Supply chain disruptions: Tariffs could disrupt established supply chains, forcing businesses to seek alternative sourcing options, potentially leading to delays and increased complexity.
The additional 10 per cent tariff on Chinese imports affects the fashion industry that is particularly vulnerable. China is a major supplier of raw materials, fabrics, and finished garments for many global brands. According to the USITC, China accounted for approximately 30 per cent of US apparel imports in 2023. This reliance on Chinese imports highlights the potential impact of the new tariffs on the US fashion industry. The NRF study estimates that a 10 per cent tariff on Chinese imports could lead to a loss of over 200,000 US jobs and reduce GDP by $30 billion.
The new tariff could significantly impact the industry in several ways. For example, increased import costs are likely to be passed on to consumers in the form of higher prices for clothing and accessories. This could reduce consumer demand and impact sales. Fashion companies may be forced to diversify their sourcing, moving away from China to avoid the tariffs. This could lead to increased production costs and logistical challenges as companies establish new supplier relationships in countries like Vietnam, Bangladesh, or India. While some argue tariffs could boost domestic manufacturing, the reality is more complex. The US fashion industry has gone through significant offshoring in recent decades, and rebuilding domestic production capacity would require substantial investment and time.

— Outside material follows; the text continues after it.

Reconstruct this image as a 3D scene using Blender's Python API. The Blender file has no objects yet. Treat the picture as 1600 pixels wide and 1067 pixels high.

Indeed, the new tariffs on Chinese imports are a challenge for the US fashion, apparel, and textile sector. Businesses will need to adapt quickly, exploring alternative sourcing strategies, optimizing their supply chains, and potentially adjusting their pricing strategies to remain competitive in this evolving landscape. The long-term impact of these tariffs on the industry and the global economy remains to be seen.